I've experienced this sort of state before, as Danielle Meroit and as Monica Corvallyn. A few other games have had hints of it. It's like grace, but in reverse. If grace is unmerited favor, this is a state in which favor is unmeritable. Where a person (in this case, Fontaine) is beyond redemption, a stain on existence that cannot be blotted out by repentance, good works, or mitigating circumstances. Only death will do, the more callous and brutal the better.
Was Fontaine's wrong any greater than Cohen's? Not clearly. He was a manipulative, megalomaniacal bastard, to be sure, but he wasn't a sadistic artiste. His was a common, almost bureaucratic sort of evil - the cold pursuit of self-aggrandizement. Cohen's was darker, more sinister. But I skulked about Cohen's lair, scared and ashamed, and for all his horrors I was proud to let him live. There was something cleansing about it. Fontaine I pursued like an angel nemesis, and woe betide anyone foolish enough to try to protect him. The horrors of Rapture were expunged in that state of mind. Fontaine was not even a man any more. He was only a thing to be killed, the object of my clear, brutal certainty that his death was Something That Must Be Done.

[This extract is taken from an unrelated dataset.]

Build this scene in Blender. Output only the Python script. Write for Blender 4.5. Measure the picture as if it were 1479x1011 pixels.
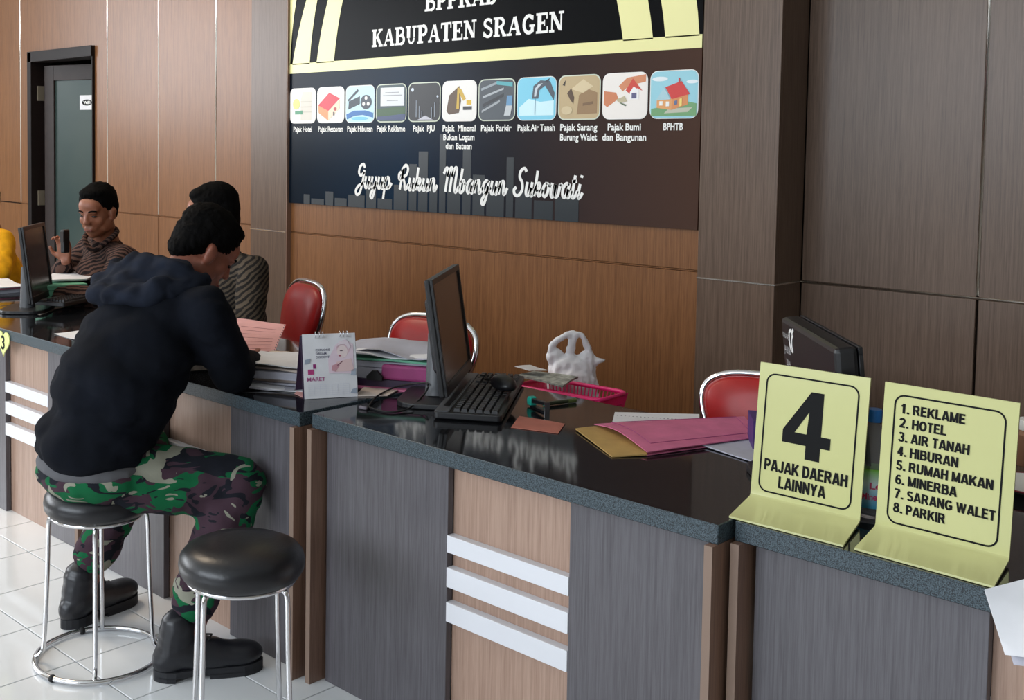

I find this state of mind fascinating, because it is in my opinion the most horrific of all states that the human mind can get into. I think it strikes me this way because it really is the opposite of grace, and grace is the great trademark of the mind of God. Forgiveness is always an option, because in the final analysis forgiveness is never fully warranted. It cannot be fully warranted. No action will take back a wrong. We can paper over the wound, but what was done cannot be undone, and so restitution can never truly make a person whole. When forgiveness is taken off the table, whether we realize it or not we are saying that we refuse to forgive them. When we do that, we cut ourselves off from recognizing the very nature of forgiveness itself, and isolate ourselves against the very heart of God.